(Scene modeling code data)
** Start **

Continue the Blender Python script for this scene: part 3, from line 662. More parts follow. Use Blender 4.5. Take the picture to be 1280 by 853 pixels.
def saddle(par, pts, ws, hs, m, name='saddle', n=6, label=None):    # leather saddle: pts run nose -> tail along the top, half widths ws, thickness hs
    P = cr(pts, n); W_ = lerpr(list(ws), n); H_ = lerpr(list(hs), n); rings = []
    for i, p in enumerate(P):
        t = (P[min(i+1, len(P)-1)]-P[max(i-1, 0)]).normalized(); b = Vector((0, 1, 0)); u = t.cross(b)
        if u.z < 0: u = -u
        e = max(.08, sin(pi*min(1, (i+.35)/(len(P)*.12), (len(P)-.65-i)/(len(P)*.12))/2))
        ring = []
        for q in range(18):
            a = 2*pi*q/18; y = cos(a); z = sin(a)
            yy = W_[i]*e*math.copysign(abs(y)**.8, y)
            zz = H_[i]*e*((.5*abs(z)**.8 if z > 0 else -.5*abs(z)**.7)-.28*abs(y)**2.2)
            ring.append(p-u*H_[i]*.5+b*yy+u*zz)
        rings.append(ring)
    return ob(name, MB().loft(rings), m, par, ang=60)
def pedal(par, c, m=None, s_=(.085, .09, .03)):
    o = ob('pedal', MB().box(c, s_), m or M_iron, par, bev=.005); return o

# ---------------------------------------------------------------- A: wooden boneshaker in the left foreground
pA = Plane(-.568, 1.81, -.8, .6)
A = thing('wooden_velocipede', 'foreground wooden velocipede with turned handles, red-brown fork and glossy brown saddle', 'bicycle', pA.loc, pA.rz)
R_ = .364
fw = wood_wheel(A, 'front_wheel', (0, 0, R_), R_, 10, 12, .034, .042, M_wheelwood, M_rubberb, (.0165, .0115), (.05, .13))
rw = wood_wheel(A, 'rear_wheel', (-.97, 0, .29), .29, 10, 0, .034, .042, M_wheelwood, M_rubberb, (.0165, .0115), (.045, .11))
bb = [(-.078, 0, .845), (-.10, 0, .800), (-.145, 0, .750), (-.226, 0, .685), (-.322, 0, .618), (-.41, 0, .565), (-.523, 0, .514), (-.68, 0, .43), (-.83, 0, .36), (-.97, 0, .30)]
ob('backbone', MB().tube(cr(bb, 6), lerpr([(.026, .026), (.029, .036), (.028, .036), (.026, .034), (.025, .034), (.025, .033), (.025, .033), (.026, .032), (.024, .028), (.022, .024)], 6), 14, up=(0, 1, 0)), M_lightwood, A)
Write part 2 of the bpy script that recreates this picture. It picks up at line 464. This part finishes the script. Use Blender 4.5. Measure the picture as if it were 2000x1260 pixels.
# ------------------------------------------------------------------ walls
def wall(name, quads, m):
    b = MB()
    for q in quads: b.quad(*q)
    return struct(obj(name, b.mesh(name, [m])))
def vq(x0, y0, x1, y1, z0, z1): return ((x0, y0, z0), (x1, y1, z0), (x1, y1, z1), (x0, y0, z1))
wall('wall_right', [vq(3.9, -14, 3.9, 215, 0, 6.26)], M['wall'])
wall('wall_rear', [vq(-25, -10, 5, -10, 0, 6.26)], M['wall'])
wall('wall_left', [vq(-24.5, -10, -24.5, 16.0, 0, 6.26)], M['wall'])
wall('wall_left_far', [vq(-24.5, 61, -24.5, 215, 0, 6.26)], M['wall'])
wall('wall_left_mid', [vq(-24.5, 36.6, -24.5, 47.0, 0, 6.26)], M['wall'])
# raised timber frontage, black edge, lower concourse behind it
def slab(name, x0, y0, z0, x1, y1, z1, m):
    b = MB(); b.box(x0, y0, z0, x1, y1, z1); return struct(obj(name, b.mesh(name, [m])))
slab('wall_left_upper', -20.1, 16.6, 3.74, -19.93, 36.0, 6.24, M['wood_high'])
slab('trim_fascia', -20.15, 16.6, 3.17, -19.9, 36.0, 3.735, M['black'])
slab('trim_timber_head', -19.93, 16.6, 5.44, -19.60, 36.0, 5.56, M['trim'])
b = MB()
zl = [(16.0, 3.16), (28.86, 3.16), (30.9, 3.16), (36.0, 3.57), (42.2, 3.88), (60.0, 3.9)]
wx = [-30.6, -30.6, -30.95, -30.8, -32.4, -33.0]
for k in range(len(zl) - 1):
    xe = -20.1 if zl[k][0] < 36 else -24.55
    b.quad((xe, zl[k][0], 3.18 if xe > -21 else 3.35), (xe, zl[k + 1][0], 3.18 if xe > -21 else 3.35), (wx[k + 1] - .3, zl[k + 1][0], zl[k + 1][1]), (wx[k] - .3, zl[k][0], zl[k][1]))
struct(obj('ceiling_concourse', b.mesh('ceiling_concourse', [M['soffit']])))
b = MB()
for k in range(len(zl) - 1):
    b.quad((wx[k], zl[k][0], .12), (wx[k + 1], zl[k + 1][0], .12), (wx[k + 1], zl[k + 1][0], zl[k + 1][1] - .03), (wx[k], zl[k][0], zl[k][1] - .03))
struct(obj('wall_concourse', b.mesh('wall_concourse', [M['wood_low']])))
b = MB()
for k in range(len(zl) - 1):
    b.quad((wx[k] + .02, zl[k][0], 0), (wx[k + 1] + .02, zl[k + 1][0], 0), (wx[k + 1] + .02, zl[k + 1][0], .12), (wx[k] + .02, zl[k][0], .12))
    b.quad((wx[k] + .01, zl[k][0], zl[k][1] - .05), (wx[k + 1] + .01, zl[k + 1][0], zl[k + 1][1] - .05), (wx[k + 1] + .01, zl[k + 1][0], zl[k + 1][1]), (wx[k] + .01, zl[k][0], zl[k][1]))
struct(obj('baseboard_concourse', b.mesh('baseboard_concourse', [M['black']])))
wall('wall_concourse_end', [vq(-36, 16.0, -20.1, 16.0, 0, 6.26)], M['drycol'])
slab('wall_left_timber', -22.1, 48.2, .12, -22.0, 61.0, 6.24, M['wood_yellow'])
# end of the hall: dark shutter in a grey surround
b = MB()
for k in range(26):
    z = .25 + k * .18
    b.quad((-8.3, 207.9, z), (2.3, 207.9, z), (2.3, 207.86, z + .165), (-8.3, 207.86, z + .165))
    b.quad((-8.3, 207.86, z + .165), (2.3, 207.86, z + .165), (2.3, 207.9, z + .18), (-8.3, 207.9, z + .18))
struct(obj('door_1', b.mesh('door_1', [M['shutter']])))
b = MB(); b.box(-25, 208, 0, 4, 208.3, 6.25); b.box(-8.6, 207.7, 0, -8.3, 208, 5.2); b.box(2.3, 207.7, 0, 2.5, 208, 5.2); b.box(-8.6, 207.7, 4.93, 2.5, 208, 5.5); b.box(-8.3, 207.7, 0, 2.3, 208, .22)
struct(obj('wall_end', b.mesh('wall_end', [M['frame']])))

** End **

**Exercise prompt:** Return exactly the lines from the line that has "36.0, 6.24, M['wood_high'])" to the line that has "b.quad((wx[k], zl[k][0], .12), (wx[k", both of them included.

**Solution to the exercise:**
slab('wall_left_upper', -20.1, 16.6, 3.74, -19.93, 36.0, 6.24, M['wood_high'])
slab('trim_fascia', -20.15, 16.6, 3.17, -19.9, 36.0, 3.735, M['black'])
slab('trim_timber_head', -19.93, 16.6, 5.44, -19.60, 36.0, 5.56, M['trim'])
b = MB()
zl = [(16.0, 3.16), (28.86, 3.16), (30.9, 3.16), (36.0, 3.57), (42.2, 3.88), (60.0, 3.9)]
wx = [-30.6, -30.6, -30.95, -30.8, -32.4, -33.0]
for k in range(len(zl) - 1):
    xe = -20.1 if zl[k][0] < 36 else -24.55
    b.quad((xe, zl[k][0], 3.18 if xe > -21 else 3.35), (xe, zl[k + 1][0], 3.18 if xe > -21 else 3.35), (wx[k + 1] - .3, zl[k + 1][0], zl[k + 1][1]), (wx[k] - .3, zl[k][0], zl[k][1]))
struct(obj('ceiling_concourse', b.mesh('ceiling_concourse', [M['soffit']])))
b = MB()
for k in range(len(zl) - 1):
    b.quad((wx[k], zl[k][0], .12), (wx[k + 1], zl[k + 1][0], .12), (wx[k + 1], zl[k + 1][0], zl[k + 1][1] - .03), (wx[k], zl[k][0], zl[k][1] - .03))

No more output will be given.